Tyranny of Asylum laws challenged


Do you know anyone who claimed asylum but was nevertheless prosecuted for using forged travel documents to enter the country?

English courts routinely handed out 6-9 month prison sentences to refugees, even when they could prove they were fleeing torture and human rights abuse, and even when sole carers of small children, if they were caught using forged travel documentation to enter the country. This custom and practice was all the more gross in its obvious racism, for it is most unusual in the UK for first offenders committing a non-violent crime to receive prison sentences.

This practice has now been held to be contrary to Article 31 of the UN Refugee Convention, which states that:

“The Contracting States shall not impose penalties, on account of their illegal entry or presence, on refugees who, coming directly from a territory where their life or freedom was threatened in the sense of Article 1, enter or are present in their territory without authorisation, providing they present themselves without delay to the authorities and show good cause for their illegal entry or presence.”

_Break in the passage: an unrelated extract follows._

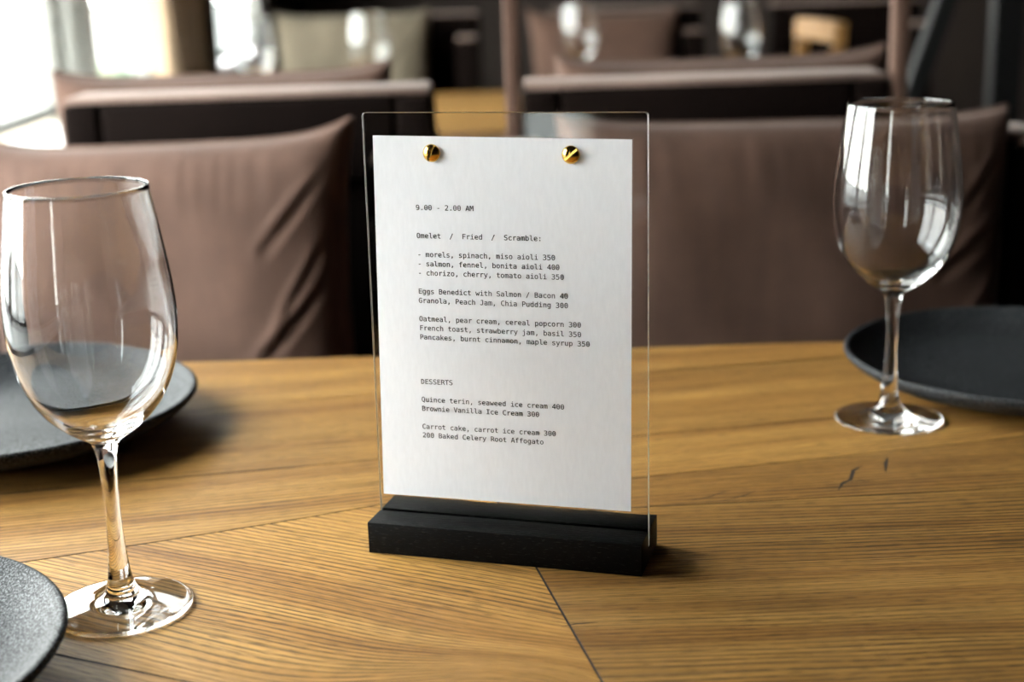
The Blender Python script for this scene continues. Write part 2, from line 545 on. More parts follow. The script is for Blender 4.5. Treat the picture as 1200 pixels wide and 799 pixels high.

Lord Justice Simon Brown, delivering the judgment of the Queens Bench Division on the appeals against conviction of Adimi, Sorani and Kaziu, was astounded that

“until these challenges were brought, n arm of State, neither the Secretary of State, the DPP, nor anyone else, had apparently given the least thought to the United Kingdom’s obligations arising under Article 31.”

And he insisted that

“steps must now be taken to ensure that Article 31 protection is accorded its proper place in domestic law and practice.”


The Times,

Law Report, 12 August 1999).

It is estimated that the number of people wrong convicted for fleeing to this country (or through this country on the way to somewhere else) by use of forged travel documents number several thousands. From the point of view of the asylum seeker, it has always been a very serious matter to be convicted of travelling with false documentation. When putting his claim for asylum, his conviction counts against him as far as ‘credibility’ is concerned, i.e., the immigration adjudicators are given a licence to disbelieve everything he says. In addition, the conviction makes it difficult to secure admission to any other country. Finally, a criminal conviction is usually a bar to being accepted for British citizenship.

It is therefore very important that everybody convicted of this offence committed while they were asylum seekers should appeal against conviction. The Crown courts appear to be willing to grant leave to appeal out of time, even if the conviction was several years ago, but it seems that to date they have had very few takers, presumably because people do not know that things have changed.

If any reader knows anybody who was an asylum seeker convicted for using false travel documents, please tell them to appeal against their conviction. It may also be worth considering that people who were subsequently disbelieved and refused asylum because their conviction inclined immigration adjudicators to disbelieve them, ought to be able to challenge the decision to refuse them asylum on the grounds that the refusal too was in effect an unlawful penalty for carrying false travel documents. Thus the refusal can be argued to be contrary to Article 31 also.